- _Instruction_
Below are some records. Reproduce them exactly from their first line through the line with "return (x, y) if z is None else (x, y, z)", inclusive.

- _Records to use_

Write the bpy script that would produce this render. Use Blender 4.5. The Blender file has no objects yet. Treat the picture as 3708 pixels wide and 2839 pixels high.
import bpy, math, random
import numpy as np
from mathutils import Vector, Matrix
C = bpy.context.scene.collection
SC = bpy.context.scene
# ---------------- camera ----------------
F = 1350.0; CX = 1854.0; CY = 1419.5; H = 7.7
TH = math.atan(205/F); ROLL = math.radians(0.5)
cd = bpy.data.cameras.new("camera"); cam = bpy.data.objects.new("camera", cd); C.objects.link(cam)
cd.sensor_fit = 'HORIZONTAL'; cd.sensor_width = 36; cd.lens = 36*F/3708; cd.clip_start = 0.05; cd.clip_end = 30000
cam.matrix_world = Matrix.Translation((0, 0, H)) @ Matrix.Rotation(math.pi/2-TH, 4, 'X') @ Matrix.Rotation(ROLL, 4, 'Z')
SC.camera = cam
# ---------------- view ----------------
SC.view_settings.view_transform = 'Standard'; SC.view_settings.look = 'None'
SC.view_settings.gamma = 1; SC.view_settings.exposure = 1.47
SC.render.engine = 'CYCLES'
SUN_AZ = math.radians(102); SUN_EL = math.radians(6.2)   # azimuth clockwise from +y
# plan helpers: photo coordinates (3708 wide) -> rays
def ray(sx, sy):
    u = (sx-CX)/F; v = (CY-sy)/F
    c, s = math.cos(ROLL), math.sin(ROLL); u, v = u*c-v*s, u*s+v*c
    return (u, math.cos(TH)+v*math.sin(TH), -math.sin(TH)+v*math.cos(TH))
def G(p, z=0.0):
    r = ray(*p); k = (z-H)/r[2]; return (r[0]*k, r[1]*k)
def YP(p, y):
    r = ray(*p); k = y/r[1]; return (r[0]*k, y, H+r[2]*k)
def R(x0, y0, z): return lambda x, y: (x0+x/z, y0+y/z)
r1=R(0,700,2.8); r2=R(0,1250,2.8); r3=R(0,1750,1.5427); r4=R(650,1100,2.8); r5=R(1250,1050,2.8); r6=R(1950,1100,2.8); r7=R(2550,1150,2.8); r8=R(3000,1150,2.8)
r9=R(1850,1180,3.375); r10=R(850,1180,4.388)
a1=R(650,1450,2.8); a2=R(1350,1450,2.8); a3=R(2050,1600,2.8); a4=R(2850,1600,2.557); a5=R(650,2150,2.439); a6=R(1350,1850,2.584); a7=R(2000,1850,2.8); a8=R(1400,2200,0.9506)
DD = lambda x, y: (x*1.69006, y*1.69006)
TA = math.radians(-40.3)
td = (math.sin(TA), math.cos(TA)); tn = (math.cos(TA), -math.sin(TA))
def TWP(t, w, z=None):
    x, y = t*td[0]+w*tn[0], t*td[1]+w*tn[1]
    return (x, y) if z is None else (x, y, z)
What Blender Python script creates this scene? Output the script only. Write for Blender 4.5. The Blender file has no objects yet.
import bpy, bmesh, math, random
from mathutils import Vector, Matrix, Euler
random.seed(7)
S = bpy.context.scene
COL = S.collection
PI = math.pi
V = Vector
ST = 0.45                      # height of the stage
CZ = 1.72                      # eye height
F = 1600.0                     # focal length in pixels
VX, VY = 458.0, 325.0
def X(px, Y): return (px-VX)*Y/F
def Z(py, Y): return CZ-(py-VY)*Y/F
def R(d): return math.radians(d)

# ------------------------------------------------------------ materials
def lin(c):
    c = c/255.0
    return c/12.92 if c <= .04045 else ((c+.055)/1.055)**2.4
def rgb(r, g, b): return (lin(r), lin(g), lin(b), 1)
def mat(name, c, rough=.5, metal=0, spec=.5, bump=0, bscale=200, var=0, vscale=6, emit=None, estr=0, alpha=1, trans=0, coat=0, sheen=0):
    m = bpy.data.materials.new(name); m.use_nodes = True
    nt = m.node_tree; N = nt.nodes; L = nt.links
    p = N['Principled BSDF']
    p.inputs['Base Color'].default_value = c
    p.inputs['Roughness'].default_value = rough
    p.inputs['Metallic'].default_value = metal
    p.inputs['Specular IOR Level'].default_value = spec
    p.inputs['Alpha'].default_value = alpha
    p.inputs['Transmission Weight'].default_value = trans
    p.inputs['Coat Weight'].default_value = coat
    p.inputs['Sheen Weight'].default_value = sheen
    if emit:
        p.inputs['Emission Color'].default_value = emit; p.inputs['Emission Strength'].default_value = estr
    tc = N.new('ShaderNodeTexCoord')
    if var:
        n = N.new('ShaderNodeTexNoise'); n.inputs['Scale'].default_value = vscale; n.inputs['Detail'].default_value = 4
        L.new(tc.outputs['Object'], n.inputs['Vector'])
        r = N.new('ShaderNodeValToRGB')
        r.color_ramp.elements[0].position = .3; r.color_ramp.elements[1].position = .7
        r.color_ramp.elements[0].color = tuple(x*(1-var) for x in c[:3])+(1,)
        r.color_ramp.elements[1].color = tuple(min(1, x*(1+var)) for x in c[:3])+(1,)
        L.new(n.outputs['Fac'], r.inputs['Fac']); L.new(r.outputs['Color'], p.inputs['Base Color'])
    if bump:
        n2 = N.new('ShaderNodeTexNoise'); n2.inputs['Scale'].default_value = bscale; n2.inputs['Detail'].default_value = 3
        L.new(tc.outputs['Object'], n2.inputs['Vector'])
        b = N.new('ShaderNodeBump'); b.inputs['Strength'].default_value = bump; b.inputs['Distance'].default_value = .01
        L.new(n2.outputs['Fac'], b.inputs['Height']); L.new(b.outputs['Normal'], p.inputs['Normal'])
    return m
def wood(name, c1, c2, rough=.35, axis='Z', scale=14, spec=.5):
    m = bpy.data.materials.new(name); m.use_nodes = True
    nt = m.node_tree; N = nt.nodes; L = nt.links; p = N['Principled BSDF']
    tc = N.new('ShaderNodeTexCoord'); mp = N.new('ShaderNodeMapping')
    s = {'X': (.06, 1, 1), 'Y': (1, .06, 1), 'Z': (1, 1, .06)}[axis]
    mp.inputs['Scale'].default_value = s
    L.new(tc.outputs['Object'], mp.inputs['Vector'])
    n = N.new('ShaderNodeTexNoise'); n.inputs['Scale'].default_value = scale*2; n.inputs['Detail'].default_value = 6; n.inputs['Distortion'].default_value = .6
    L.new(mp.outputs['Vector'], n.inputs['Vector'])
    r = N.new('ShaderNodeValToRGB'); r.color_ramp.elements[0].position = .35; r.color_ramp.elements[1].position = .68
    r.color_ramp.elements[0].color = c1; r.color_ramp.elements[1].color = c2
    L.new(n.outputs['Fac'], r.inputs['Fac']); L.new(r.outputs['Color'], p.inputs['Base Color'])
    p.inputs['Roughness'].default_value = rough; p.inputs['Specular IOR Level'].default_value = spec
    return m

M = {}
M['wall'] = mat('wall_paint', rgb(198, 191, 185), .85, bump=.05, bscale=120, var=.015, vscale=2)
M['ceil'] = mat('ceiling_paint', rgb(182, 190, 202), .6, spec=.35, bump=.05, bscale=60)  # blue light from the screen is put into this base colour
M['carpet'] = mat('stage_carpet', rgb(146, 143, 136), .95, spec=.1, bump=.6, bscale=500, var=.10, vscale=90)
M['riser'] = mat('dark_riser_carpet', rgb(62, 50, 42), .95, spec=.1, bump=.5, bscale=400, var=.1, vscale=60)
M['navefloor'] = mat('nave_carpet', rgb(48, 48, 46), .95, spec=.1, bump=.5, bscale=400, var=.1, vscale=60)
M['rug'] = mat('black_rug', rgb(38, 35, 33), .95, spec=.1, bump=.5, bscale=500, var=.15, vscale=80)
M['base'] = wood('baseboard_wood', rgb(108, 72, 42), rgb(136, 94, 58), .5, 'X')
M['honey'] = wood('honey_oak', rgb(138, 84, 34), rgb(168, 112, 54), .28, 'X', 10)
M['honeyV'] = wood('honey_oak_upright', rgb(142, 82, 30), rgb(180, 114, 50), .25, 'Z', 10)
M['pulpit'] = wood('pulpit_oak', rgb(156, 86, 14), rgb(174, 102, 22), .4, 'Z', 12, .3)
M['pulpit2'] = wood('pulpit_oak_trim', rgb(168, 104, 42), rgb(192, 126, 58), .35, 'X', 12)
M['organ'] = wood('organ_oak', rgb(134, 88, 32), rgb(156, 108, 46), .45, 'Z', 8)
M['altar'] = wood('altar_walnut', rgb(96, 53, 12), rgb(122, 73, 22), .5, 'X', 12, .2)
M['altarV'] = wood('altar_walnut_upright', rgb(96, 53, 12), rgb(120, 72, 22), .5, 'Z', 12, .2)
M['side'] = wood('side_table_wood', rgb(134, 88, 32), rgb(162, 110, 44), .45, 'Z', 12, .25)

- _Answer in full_
Write the bpy script that would produce this render. Use Blender 4.5. The Blender file has no objects yet. Treat the picture as 3708 pixels wide and 2839 pixels high.
import bpy, math, random
import numpy as np
from mathutils import Vector, Matrix
C = bpy.context.scene.collection
SC = bpy.context.scene
# ---------------- camera ----------------
F = 1350.0; CX = 1854.0; CY = 1419.5; H = 7.7
TH = math.atan(205/F); ROLL = math.radians(0.5)
cd = bpy.data.cameras.new("camera"); cam = bpy.data.objects.new("camera", cd); C.objects.link(cam)
cd.sensor_fit = 'HORIZONTAL'; cd.sensor_width = 36; cd.lens = 36*F/3708; cd.clip_start = 0.05; cd.clip_end = 30000
cam.matrix_world = Matrix.Translation((0, 0, H)) @ Matrix.Rotation(math.pi/2-TH, 4, 'X') @ Matrix.Rotation(ROLL, 4, 'Z')
SC.camera = cam
# ---------------- view ----------------
SC.view_settings.view_transform = 'Standard'; SC.view_settings.look = 'None'
SC.view_settings.gamma = 1; SC.view_settings.exposure = 1.47
SC.render.engine = 'CYCLES'
SUN_AZ = math.radians(102); SUN_EL = math.radians(6.2)   # azimuth clockwise from +y
# plan helpers: photo coordinates (3708 wide) -> rays
def ray(sx, sy):
    u = (sx-CX)/F; v = (CY-sy)/F
    c, s = math.cos(ROLL), math.sin(ROLL); u, v = u*c-v*s, u*s+v*c
    return (u, math.cos(TH)+v*math.sin(TH), -math.sin(TH)+v*math.cos(TH))
def G(p, z=0.0):
    r = ray(*p); k = (z-H)/r[2]; return (r[0]*k, r[1]*k)
def YP(p, y):
    r = ray(*p); k = y/r[1]; return (r[0]*k, y, H+r[2]*k)
def R(x0, y0, z): return lambda x, y: (x0+x/z, y0+y/z)
r1=R(0,700,2.8); r2=R(0,1250,2.8); r3=R(0,1750,1.5427); r4=R(650,1100,2.8); r5=R(1250,1050,2.8); r6=R(1950,1100,2.8); r7=R(2550,1150,2.8); r8=R(3000,1150,2.8)
r9=R(1850,1180,3.375); r10=R(850,1180,4.388)
a1=R(650,1450,2.8); a2=R(1350,1450,2.8); a3=R(2050,1600,2.8); a4=R(2850,1600,2.557); a5=R(650,2150,2.439); a6=R(1350,1850,2.584); a7=R(2000,1850,2.8); a8=R(1400,2200,0.9506)
DD = lambda x, y: (x*1.69006, y*1.69006)
TA = math.radians(-40.3)
td = (math.sin(TA), math.cos(TA)); tn = (math.cos(TA), -math.sin(TA))
def TWP(t, w, z=None):
    x, y = t*td[0]+w*tn[0], t*td[1]+w*tn[1]
    return (x, y) if z is None else (x, y, z)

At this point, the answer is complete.